Aim.
Reproduce, please, only the lines from the first line below to the line containing "tag(dct, 'dark grey", inclusive.

Dataset extract.
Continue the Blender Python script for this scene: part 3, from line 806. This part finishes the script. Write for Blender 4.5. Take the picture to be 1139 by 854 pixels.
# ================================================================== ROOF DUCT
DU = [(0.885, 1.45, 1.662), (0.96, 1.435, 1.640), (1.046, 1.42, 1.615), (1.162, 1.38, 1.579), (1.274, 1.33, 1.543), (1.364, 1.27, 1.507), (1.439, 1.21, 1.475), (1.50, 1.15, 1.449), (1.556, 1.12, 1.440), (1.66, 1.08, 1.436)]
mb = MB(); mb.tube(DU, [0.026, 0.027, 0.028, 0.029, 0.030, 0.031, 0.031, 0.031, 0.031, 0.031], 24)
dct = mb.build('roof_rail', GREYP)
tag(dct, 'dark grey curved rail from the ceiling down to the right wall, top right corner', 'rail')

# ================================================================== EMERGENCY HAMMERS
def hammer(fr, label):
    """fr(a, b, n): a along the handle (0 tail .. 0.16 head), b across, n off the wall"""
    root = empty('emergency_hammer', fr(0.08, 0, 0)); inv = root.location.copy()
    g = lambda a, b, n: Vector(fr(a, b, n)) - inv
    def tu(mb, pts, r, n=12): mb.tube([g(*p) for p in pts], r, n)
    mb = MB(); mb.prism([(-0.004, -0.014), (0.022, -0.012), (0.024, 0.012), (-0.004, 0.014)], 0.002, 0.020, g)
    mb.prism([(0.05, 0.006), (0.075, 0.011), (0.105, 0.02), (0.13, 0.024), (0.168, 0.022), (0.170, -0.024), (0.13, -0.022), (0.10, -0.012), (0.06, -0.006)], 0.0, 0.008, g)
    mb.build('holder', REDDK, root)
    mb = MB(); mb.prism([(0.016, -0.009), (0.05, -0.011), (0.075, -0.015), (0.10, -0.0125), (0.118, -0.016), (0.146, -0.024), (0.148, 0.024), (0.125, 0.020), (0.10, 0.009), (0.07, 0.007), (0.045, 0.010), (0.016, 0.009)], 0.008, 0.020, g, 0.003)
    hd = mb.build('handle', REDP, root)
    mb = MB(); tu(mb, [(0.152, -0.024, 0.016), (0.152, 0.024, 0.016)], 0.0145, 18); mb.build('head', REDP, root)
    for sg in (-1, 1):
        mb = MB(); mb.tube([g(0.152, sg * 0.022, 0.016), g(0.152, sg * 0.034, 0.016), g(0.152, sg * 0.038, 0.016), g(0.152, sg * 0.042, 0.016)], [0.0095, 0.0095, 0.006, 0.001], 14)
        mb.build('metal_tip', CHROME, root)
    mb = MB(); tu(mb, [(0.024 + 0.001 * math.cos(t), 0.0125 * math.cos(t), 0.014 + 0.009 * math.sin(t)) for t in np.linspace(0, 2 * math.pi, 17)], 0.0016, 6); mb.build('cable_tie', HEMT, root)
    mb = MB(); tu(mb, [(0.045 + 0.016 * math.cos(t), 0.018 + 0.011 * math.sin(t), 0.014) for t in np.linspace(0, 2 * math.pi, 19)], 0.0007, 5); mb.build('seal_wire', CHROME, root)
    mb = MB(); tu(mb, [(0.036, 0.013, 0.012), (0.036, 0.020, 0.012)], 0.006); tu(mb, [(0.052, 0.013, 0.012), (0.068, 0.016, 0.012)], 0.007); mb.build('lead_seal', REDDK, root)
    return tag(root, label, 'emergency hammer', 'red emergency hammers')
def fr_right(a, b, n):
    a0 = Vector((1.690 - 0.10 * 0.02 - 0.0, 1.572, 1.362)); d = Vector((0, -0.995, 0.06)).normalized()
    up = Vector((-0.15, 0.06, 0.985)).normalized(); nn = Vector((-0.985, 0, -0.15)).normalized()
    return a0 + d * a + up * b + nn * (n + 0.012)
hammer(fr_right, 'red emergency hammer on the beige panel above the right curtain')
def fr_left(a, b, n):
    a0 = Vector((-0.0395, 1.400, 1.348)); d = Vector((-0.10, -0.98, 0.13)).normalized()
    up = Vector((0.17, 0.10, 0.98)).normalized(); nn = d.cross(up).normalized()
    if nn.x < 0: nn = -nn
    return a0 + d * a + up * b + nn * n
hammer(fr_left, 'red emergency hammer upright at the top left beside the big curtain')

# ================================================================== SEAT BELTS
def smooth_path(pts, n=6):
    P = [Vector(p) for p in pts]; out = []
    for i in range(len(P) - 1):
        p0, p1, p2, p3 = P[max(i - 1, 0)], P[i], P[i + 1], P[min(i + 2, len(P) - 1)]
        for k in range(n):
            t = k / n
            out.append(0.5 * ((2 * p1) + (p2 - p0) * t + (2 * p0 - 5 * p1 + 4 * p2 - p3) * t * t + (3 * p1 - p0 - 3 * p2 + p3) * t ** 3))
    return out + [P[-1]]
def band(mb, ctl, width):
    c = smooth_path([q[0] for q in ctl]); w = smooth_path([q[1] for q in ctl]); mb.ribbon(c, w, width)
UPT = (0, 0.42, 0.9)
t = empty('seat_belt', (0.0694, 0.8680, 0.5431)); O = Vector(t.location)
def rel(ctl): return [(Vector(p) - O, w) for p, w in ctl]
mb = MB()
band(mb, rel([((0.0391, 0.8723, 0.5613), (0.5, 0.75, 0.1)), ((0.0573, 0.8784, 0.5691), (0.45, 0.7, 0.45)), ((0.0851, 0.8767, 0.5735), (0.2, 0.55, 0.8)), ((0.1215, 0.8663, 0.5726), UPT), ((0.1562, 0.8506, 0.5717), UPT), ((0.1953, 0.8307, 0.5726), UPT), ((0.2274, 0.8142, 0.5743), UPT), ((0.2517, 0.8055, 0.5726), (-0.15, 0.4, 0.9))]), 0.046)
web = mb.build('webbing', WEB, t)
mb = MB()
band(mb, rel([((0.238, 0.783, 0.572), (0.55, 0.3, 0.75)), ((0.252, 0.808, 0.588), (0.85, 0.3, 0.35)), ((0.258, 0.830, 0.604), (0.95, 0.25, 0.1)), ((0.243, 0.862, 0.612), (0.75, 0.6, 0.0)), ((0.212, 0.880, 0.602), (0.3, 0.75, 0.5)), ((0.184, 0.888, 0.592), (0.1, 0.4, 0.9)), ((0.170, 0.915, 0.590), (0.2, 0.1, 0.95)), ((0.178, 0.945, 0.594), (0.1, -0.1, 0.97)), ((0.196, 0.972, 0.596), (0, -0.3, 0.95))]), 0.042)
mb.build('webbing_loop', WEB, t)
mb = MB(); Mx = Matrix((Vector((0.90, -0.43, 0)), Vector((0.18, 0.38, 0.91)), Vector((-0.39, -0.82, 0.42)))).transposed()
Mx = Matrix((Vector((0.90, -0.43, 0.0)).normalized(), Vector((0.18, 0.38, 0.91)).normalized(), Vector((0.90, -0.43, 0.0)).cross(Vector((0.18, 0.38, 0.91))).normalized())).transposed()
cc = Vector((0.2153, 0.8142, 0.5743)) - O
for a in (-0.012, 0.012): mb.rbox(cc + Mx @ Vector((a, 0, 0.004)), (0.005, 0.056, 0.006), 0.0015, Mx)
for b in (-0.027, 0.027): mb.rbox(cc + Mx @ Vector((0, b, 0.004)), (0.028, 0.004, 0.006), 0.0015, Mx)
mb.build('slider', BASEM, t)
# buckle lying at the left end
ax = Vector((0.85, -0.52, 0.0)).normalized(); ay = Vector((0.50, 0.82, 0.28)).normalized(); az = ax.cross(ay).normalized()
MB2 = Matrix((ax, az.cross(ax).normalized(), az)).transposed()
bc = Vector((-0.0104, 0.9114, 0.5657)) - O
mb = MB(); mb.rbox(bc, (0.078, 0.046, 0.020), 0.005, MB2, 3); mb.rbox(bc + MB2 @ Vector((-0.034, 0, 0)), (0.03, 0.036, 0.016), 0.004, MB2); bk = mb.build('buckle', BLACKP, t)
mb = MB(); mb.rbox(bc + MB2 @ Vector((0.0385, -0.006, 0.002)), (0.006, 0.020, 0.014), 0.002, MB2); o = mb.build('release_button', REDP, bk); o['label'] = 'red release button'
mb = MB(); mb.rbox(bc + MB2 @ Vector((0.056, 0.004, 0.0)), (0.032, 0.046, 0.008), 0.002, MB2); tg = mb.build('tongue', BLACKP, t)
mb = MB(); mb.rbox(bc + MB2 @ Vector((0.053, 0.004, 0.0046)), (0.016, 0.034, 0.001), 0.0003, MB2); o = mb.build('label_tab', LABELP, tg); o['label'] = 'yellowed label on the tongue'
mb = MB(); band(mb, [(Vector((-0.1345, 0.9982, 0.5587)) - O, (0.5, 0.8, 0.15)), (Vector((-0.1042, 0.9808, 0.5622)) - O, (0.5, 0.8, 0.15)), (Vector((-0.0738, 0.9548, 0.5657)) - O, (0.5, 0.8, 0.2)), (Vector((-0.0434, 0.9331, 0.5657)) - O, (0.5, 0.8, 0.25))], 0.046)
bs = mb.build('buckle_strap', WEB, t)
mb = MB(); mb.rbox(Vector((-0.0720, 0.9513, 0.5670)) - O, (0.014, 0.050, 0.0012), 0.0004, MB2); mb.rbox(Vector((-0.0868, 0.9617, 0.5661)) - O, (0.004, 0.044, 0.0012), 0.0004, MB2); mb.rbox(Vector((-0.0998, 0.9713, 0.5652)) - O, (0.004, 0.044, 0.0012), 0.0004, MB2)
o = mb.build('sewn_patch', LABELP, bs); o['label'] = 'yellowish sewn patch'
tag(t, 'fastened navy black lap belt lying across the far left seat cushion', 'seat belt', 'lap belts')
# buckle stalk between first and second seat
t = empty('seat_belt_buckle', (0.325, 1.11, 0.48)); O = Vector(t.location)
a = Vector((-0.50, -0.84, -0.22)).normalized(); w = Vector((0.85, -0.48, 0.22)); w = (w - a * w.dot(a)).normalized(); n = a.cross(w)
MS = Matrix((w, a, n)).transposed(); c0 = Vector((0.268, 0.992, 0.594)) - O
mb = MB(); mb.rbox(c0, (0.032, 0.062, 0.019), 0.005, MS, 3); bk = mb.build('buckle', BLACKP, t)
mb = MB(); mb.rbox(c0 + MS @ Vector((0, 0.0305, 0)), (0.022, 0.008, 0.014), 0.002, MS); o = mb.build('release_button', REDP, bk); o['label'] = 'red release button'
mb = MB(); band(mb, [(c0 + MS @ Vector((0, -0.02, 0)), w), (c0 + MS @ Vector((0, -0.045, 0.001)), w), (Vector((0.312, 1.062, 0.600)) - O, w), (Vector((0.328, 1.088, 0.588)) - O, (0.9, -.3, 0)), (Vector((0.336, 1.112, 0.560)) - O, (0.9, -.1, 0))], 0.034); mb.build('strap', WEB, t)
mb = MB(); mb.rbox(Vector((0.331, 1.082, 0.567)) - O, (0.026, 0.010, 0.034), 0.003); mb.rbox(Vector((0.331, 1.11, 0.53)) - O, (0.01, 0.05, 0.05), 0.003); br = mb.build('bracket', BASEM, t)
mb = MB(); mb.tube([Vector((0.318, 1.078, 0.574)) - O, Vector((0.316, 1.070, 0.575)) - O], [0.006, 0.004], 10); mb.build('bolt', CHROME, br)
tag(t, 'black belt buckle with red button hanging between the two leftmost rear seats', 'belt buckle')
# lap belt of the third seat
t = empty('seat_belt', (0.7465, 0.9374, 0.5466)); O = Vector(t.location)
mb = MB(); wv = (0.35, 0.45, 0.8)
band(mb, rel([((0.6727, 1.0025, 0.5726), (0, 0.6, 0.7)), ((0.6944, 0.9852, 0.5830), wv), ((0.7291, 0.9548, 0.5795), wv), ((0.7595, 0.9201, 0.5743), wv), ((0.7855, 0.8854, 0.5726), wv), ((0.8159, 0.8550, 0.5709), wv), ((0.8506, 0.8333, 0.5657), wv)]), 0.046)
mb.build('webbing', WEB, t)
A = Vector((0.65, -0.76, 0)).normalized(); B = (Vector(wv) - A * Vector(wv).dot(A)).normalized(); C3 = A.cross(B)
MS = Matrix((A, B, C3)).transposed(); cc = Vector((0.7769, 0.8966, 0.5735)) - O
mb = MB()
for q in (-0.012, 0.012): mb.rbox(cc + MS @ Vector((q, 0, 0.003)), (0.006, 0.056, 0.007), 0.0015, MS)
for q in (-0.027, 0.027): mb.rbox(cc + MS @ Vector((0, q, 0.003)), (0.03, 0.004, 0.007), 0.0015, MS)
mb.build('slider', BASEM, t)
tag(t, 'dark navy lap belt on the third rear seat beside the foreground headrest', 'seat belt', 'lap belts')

Written reply.
Continue the Blender Python script for this scene: part 3, from line 806. This part finishes the script. Write for Blender 4.5. Take the picture to be 1139 by 854 pixels.
# ================================================================== ROOF DUCT
DU = [(0.885, 1.45, 1.662), (0.96, 1.435, 1.640), (1.046, 1.42, 1.615), (1.162, 1.38, 1.579), (1.274, 1.33, 1.543), (1.364, 1.27, 1.507), (1.439, 1.21, 1.475), (1.50, 1.15, 1.449), (1.556, 1.12, 1.440), (1.66, 1.08, 1.436)]
mb = MB(); mb.tube(DU, [0.026, 0.027, 0.028, 0.029, 0.030, 0.031, 0.031, 0.031, 0.031, 0.031], 24)
dct = mb.build('roof_rail', GREYP)
tag(dct, 'dark grey curved rail from the ceiling down to the right wall, top right corner', 'rail')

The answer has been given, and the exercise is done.